## Required work:
From the listing, collect all lines containing the word "hanging".

## Available data:
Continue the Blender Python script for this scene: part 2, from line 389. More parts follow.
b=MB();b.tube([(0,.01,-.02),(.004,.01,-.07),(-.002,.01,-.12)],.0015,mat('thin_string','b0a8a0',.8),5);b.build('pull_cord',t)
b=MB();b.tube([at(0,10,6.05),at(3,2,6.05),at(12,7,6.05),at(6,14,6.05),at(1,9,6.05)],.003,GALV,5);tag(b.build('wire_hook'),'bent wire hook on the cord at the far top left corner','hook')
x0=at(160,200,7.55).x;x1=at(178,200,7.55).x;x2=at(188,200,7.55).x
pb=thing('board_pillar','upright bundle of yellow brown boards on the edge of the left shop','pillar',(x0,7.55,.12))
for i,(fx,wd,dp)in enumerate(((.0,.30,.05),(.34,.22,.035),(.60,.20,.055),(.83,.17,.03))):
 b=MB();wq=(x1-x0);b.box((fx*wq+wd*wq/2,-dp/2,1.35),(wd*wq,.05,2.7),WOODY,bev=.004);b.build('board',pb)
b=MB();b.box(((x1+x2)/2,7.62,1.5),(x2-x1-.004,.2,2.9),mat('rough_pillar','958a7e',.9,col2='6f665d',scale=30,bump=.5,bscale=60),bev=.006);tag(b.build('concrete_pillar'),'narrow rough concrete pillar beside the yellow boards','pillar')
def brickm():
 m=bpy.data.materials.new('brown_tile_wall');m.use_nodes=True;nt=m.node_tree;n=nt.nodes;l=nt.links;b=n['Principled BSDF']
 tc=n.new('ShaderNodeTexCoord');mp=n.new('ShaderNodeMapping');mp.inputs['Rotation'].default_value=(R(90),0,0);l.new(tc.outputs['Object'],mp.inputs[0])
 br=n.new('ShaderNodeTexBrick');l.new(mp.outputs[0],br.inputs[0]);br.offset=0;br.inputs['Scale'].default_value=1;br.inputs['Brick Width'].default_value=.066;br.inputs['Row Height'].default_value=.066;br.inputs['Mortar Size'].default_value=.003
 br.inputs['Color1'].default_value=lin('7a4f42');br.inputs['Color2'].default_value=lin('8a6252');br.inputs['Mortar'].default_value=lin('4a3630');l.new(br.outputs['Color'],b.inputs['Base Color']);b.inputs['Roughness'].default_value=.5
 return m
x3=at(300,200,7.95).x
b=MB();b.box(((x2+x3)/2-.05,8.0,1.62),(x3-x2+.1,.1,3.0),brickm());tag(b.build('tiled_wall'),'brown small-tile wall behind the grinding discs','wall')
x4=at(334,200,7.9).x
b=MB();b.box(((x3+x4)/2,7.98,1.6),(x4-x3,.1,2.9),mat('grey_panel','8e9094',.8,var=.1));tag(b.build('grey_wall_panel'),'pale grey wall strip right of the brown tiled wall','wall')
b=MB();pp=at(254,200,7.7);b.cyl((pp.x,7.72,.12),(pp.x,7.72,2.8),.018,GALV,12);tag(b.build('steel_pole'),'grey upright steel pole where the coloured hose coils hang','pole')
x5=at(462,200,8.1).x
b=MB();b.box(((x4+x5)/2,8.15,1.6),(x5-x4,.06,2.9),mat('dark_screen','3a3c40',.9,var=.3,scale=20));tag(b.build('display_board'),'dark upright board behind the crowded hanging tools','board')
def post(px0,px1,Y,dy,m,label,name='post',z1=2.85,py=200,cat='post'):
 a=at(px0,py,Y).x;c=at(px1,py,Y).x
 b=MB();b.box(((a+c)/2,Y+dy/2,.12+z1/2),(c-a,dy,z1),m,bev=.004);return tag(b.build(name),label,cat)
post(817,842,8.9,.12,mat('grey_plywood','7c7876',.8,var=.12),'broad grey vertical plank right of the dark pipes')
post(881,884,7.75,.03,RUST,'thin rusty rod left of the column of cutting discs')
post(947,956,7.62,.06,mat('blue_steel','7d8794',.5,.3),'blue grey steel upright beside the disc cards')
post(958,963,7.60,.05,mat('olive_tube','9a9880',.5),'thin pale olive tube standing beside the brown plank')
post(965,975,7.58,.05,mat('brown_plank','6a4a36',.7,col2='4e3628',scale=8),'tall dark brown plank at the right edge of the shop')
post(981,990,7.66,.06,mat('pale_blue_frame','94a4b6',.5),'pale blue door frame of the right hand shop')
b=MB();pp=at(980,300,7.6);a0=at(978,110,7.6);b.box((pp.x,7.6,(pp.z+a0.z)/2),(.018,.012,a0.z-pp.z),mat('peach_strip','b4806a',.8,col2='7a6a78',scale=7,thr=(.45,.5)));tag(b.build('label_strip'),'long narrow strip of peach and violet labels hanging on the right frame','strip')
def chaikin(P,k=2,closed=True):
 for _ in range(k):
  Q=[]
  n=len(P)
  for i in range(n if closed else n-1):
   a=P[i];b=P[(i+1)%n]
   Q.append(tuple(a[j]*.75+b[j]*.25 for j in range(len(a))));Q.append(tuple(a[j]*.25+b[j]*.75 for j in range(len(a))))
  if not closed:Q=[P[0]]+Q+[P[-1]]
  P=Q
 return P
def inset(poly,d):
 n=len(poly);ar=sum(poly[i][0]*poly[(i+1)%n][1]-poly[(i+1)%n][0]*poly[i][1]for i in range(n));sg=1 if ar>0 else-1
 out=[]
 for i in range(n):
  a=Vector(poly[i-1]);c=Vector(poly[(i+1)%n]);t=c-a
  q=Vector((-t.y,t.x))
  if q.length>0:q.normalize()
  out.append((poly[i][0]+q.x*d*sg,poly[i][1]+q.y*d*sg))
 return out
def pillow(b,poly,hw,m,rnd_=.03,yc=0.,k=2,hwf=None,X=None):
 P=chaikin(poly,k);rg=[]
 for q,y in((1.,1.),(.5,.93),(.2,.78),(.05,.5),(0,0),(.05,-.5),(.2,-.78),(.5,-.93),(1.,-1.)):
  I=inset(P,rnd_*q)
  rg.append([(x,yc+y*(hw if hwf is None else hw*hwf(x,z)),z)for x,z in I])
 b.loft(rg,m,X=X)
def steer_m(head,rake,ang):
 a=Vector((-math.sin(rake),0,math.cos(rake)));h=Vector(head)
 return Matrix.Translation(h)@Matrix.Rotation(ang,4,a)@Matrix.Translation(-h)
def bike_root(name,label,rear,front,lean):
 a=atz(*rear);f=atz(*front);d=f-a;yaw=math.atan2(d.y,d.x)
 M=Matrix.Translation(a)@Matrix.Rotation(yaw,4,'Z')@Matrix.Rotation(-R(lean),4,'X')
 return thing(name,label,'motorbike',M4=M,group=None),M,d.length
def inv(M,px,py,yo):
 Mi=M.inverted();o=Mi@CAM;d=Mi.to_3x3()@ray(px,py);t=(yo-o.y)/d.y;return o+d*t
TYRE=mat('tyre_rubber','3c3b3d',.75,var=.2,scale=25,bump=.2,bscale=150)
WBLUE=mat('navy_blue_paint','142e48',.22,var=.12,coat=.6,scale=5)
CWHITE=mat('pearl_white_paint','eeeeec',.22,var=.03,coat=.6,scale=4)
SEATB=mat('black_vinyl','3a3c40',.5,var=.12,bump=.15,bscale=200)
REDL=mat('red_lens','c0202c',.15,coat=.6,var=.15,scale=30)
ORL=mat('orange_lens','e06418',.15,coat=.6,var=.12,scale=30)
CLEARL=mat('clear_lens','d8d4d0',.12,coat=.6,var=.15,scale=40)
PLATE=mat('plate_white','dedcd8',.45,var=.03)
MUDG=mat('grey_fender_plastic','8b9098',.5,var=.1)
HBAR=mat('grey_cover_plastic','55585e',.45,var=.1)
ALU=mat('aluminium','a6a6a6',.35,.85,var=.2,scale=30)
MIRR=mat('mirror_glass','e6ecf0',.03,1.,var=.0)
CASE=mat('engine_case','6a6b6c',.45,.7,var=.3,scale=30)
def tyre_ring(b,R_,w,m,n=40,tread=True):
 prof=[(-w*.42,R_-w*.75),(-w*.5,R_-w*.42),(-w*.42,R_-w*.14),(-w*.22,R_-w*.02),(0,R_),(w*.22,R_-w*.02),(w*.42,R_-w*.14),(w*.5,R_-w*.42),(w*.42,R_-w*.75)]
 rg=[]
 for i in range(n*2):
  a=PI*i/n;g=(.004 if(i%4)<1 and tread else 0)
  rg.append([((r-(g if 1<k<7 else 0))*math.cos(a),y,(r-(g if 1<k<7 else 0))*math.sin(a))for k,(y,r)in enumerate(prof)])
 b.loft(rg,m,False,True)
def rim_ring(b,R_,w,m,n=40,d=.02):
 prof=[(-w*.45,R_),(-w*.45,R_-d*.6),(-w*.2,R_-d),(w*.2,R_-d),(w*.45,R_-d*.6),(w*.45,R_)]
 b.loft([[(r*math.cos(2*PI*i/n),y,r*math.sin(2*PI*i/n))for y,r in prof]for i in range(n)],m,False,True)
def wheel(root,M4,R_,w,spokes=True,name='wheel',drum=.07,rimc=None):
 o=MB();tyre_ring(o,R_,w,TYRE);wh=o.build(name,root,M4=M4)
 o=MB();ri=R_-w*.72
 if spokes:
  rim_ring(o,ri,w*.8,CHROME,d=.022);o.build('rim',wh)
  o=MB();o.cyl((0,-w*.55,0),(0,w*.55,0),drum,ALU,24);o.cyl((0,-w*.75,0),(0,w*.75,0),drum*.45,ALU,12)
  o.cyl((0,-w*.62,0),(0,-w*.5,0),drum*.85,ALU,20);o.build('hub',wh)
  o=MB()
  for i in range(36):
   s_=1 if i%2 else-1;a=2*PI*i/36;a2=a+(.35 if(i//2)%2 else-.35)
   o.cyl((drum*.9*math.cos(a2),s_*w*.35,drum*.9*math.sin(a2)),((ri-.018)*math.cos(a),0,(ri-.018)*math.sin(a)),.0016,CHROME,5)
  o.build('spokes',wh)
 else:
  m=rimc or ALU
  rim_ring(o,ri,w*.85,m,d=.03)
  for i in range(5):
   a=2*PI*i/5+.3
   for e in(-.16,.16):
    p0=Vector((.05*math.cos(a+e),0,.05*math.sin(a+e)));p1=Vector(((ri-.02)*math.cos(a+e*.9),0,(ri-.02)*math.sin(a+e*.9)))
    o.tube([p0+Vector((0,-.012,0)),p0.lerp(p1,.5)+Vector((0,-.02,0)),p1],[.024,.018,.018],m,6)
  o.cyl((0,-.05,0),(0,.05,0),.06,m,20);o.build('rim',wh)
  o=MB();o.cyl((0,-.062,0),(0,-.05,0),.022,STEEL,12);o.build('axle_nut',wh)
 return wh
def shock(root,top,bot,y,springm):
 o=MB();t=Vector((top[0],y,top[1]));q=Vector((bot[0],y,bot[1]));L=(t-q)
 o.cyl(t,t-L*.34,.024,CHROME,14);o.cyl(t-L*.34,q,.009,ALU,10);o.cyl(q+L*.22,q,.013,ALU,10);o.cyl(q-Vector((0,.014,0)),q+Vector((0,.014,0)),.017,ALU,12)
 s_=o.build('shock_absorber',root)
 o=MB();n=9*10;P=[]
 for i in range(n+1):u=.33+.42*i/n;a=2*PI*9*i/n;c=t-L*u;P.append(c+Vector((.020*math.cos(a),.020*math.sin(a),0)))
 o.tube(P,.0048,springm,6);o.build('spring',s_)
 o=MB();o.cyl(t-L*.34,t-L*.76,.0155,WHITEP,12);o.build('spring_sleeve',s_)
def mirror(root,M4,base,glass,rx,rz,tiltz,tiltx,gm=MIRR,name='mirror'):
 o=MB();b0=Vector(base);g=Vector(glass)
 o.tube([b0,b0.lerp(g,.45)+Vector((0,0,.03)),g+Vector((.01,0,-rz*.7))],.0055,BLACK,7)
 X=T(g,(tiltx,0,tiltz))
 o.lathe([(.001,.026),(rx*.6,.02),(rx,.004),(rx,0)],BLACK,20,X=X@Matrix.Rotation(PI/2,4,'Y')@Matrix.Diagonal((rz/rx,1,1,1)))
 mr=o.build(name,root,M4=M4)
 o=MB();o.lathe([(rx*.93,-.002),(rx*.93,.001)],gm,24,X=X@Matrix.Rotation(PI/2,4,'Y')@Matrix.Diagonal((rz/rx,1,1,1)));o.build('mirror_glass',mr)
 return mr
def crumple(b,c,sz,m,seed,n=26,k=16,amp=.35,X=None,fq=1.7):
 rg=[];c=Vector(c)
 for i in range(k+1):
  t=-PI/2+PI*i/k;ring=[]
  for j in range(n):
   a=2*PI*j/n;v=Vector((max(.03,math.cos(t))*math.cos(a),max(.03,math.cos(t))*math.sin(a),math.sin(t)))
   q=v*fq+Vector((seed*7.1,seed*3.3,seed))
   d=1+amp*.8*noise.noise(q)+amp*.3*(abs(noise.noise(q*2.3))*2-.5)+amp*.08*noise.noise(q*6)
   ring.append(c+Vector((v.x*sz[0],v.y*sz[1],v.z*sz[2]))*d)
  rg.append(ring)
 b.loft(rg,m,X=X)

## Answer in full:
b=MB();b.box(((x4+x5)/2,8.15,1.6),(x5-x4,.06,2.9),mat('dark_screen','3a3c40',.9,var=.3,scale=20));tag(b.build('display_board'),'dark upright board behind the crowded hanging tools','board')
b=MB();pp=at(980,300,7.6);a0=at(978,110,7.6);b.box((pp.x,7.6,(pp.z+a0.z)/2),(.018,.012,a0.z-pp.z),mat('peach_strip','b4806a',.8,col2='7a6a78',scale=7,thr=(.45,.5)));tag(b.build('label_strip'),'long narrow strip of peach and violet labels hanging on the right frame','strip')